<<<<

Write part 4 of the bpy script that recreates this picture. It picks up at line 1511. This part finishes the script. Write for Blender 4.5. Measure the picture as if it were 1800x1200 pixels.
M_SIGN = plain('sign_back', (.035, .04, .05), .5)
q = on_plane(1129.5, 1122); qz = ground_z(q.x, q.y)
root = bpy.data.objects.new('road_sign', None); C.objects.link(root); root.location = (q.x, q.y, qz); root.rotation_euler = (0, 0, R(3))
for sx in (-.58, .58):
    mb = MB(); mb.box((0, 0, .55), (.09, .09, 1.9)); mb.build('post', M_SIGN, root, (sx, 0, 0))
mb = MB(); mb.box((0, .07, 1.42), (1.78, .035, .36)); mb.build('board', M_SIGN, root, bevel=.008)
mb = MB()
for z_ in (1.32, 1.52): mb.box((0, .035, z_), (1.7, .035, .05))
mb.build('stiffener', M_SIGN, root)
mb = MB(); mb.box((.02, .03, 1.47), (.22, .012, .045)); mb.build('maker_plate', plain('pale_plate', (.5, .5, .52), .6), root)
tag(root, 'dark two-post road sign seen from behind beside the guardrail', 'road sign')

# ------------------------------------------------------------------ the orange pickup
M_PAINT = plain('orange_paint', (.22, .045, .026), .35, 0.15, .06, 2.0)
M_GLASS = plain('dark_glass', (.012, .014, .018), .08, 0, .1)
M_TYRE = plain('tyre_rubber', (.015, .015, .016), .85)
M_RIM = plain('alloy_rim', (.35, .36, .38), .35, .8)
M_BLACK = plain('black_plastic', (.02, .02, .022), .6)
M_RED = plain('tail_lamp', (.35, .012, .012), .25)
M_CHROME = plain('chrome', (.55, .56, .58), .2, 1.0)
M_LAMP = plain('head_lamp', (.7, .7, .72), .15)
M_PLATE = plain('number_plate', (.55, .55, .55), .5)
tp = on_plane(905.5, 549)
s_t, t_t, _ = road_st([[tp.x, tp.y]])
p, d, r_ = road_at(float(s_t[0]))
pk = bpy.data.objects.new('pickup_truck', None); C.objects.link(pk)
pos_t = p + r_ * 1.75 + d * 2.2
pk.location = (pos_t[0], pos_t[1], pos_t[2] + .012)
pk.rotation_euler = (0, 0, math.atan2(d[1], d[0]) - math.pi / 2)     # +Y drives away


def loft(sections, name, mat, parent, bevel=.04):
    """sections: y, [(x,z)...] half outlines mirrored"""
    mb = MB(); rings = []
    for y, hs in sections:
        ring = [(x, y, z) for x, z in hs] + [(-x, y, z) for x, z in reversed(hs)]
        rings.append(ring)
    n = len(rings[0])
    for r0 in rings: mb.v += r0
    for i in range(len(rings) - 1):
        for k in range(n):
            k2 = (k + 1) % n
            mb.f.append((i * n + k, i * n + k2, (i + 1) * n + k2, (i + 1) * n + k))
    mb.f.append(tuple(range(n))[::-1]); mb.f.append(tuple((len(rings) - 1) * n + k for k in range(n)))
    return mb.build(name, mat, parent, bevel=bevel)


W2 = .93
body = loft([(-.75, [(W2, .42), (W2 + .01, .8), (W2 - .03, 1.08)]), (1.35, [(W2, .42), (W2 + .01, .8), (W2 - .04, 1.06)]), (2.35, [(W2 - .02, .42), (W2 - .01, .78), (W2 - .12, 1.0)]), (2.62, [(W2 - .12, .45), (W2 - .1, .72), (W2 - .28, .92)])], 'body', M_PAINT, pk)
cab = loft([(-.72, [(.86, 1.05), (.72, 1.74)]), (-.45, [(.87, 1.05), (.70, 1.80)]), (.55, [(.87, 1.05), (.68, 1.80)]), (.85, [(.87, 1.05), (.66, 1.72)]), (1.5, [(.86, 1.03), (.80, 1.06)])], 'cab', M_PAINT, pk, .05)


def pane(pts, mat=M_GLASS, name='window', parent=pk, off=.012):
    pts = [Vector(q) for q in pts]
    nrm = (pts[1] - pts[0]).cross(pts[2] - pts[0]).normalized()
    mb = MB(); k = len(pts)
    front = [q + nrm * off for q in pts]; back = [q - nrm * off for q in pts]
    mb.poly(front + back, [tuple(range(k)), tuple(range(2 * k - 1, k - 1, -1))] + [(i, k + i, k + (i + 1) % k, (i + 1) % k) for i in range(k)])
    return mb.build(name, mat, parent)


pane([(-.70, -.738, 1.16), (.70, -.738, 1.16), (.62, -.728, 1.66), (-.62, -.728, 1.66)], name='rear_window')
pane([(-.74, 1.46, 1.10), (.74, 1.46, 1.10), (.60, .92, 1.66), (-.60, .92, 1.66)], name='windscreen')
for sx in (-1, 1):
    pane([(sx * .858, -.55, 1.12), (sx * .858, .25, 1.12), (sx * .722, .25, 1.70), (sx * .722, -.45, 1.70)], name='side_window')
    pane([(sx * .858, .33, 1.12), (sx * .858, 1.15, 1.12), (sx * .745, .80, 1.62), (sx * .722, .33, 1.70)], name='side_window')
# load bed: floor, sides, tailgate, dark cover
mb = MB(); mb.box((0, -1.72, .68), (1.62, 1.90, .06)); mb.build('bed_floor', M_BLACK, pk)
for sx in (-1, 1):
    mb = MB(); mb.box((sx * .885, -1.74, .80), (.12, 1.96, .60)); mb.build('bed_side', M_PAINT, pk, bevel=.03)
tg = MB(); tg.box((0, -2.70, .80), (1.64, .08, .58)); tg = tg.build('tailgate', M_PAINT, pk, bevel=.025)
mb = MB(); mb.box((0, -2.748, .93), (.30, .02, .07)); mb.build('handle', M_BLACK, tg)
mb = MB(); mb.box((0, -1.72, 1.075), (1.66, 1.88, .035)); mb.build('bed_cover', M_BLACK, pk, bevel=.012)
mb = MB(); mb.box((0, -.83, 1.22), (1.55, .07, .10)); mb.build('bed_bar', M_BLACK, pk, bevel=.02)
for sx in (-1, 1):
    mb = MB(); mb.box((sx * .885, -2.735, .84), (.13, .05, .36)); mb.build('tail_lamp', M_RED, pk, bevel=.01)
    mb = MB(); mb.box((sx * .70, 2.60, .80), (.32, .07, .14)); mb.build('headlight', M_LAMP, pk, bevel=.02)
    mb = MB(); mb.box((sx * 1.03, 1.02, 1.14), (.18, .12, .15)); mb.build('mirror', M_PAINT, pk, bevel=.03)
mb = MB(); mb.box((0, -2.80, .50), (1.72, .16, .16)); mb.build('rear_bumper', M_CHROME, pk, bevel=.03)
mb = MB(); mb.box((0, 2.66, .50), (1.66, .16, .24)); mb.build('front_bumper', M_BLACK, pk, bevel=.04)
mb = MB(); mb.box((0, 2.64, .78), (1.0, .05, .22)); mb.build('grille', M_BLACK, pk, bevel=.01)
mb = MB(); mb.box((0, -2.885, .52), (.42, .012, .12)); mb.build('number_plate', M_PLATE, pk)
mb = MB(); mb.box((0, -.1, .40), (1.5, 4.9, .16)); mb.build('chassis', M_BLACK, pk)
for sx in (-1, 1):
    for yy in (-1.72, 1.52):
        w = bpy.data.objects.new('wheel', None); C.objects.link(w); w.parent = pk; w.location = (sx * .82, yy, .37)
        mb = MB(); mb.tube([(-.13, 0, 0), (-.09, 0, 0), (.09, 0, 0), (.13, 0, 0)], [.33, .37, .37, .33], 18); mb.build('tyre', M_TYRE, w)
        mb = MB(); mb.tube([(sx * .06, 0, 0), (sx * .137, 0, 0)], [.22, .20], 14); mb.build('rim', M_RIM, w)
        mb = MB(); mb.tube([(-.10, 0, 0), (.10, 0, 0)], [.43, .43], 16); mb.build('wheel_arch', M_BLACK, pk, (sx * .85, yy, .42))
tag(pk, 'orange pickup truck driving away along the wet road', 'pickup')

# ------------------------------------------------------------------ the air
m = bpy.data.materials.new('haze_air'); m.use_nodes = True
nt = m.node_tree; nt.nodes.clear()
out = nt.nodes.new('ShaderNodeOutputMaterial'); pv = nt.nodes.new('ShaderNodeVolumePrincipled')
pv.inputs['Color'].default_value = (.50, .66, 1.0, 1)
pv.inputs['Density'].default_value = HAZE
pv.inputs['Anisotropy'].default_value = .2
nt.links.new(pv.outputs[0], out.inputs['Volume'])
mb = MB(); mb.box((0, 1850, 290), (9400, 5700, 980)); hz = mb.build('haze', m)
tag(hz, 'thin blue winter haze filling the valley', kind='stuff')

>>>>

» WRITTEN EXERCISE:
Beginning at the top of the data, please return every line until and including the line containing "tag(root, 'dark two-post", copied exactly, and nothing past it.

» RESULT FOR THIS EXERCISE:
Write part 4 of the bpy script that recreates this picture. It picks up at line 1511. This part finishes the script. Write for Blender 4.5. Measure the picture as if it were 1800x1200 pixels.
M_SIGN = plain('sign_back', (.035, .04, .05), .5)
q = on_plane(1129.5, 1122); qz = ground_z(q.x, q.y)
root = bpy.data.objects.new('road_sign', None); C.objects.link(root); root.location = (q.x, q.y, qz); root.rotation_euler = (0, 0, R(3))
for sx in (-.58, .58):
    mb = MB(); mb.box((0, 0, .55), (.09, .09, 1.9)); mb.build('post', M_SIGN, root, (sx, 0, 0))
mb = MB(); mb.box((0, .07, 1.42), (1.78, .035, .36)); mb.build('board', M_SIGN, root, bevel=.008)
mb = MB()
for z_ in (1.32, 1.52): mb.box((0, .035, z_), (1.7, .035, .05))
mb.build('stiffener', M_SIGN, root)
mb = MB(); mb.box((.02, .03, 1.47), (.22, .012, .045)); mb.build('maker_plate', plain('pale_plate', (.5, .5, .52), .6), root)
tag(root, 'dark two-post road sign seen from behind beside the guardrail', 'road sign')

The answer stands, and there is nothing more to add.